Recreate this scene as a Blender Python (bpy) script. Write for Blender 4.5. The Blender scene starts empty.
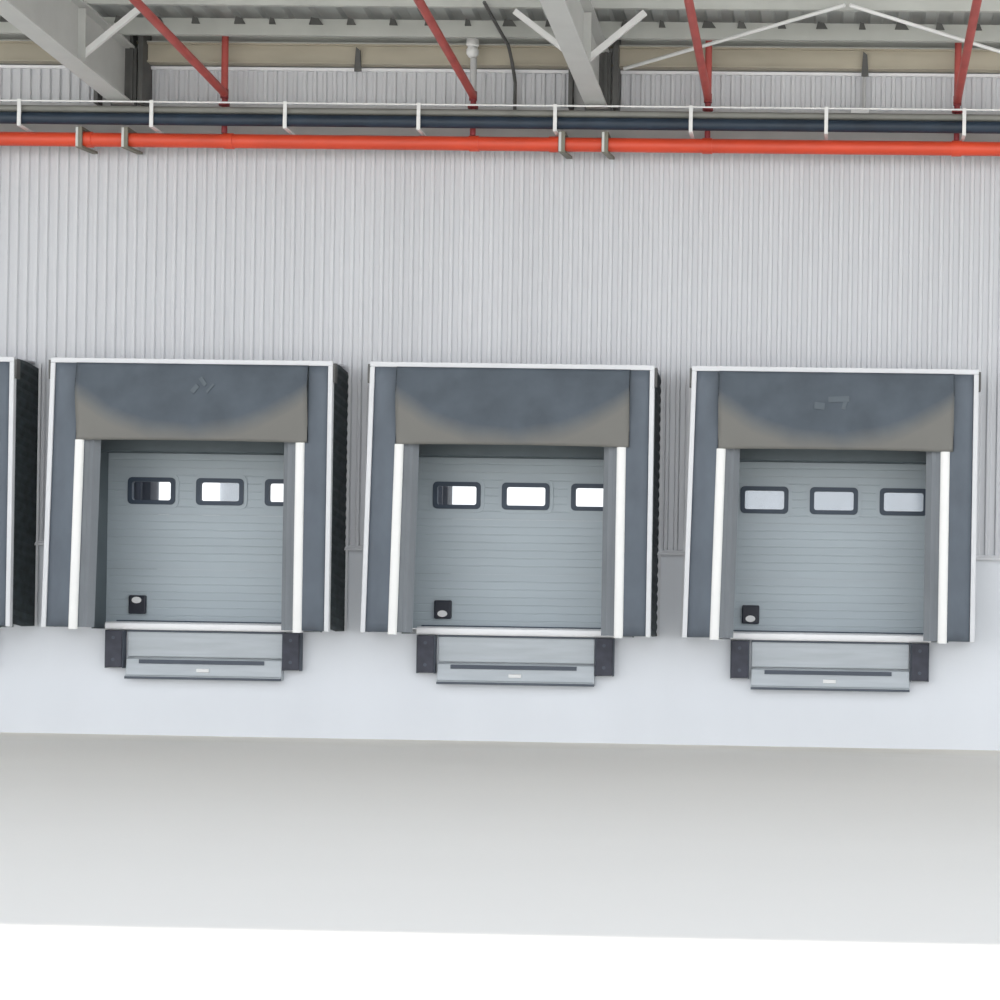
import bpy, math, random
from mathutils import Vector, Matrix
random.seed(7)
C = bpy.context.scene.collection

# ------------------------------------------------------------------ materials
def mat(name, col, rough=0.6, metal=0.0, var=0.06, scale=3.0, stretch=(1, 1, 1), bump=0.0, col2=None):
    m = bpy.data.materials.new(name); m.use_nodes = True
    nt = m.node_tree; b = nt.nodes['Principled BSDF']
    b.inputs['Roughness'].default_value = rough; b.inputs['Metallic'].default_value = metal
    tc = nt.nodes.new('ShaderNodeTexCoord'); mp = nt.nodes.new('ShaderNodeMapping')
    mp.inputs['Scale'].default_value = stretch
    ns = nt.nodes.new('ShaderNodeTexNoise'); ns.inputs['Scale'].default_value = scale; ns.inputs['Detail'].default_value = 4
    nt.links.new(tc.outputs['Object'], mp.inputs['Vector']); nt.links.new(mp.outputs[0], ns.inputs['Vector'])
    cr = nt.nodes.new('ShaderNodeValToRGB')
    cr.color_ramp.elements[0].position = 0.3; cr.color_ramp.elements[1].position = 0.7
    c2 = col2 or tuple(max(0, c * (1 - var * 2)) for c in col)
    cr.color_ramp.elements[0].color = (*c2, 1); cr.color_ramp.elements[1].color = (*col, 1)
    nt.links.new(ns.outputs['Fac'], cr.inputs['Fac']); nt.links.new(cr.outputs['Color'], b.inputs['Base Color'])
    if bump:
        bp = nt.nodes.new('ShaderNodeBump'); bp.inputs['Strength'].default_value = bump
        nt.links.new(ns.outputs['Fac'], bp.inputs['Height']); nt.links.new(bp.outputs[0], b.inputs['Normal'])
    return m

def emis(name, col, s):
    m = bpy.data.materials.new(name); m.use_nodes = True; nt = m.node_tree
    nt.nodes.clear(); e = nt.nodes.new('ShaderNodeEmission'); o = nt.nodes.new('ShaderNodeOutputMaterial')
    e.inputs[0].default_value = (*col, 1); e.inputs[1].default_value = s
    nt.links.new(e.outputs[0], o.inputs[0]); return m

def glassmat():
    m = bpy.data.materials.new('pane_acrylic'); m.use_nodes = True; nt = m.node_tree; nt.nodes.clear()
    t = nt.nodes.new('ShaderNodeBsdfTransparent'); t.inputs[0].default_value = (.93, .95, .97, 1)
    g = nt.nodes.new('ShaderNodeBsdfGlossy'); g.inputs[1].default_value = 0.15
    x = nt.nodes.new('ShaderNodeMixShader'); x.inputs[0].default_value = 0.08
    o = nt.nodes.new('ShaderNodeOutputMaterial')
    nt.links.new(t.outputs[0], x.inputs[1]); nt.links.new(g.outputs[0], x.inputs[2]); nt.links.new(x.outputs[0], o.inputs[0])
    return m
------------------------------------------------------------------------
Exercise task:
Begin at the top of the material above and output each line exactly, stopping after the line that holds "nt.links.new(e.outputs[0], o.inputs[0]); return". Leave out pictures.

Written response:
Recreate this scene as a Blender Python (bpy) script. Write for Blender 4.5. The Blender scene starts empty.
import bpy, math, random
from mathutils import Vector, Matrix
random.seed(7)
C = bpy.context.scene.collection

# ------------------------------------------------------------------ materials
def mat(name, col, rough=0.6, metal=0.0, var=0.06, scale=3.0, stretch=(1, 1, 1), bump=0.0, col2=None):
    m = bpy.data.materials.new(name); m.use_nodes = True
    nt = m.node_tree; b = nt.nodes['Principled BSDF']
    b.inputs['Roughness'].default_value = rough; b.inputs['Metallic'].default_value = metal
    tc = nt.nodes.new('ShaderNodeTexCoord'); mp = nt.nodes.new('ShaderNodeMapping')
    mp.inputs['Scale'].default_value = stretch
    ns = nt.nodes.new('ShaderNodeTexNoise'); ns.inputs['Scale'].default_value = scale; ns.inputs['Detail'].default_value = 4
    nt.links.new(tc.outputs['Object'], mp.inputs['Vector']); nt.links.new(mp.outputs[0], ns.inputs['Vector'])
    cr = nt.nodes.new('ShaderNodeValToRGB')
    cr.color_ramp.elements[0].position = 0.3; cr.color_ramp.elements[1].position = 0.7
    c2 = col2 or tuple(max(0, c * (1 - var * 2)) for c in col)
    cr.color_ramp.elements[0].color = (*c2, 1); cr.color_ramp.elements[1].color = (*col, 1)
    nt.links.new(ns.outputs['Fac'], cr.inputs['Fac']); nt.links.new(cr.outputs['Color'], b.inputs['Base Color'])
    if bump:
        bp = nt.nodes.new('ShaderNodeBump'); bp.inputs['Strength'].default_value = bump
        nt.links.new(ns.outputs['Fac'], bp.inputs['Height']); nt.links.new(bp.outputs[0], b.inputs['Normal'])
    return m

def emis(name, col, s):
    m = bpy.data.materials.new(name); m.use_nodes = True; nt = m.node_tree
    nt.nodes.clear(); e = nt.nodes.new('ShaderNodeEmission'); o = nt.nodes.new('ShaderNodeOutputMaterial')
    e.inputs[0].default_value = (*col, 1); e.inputs[1].default_value = s
    nt.links.new(e.outputs[0], o.inputs[0]); return m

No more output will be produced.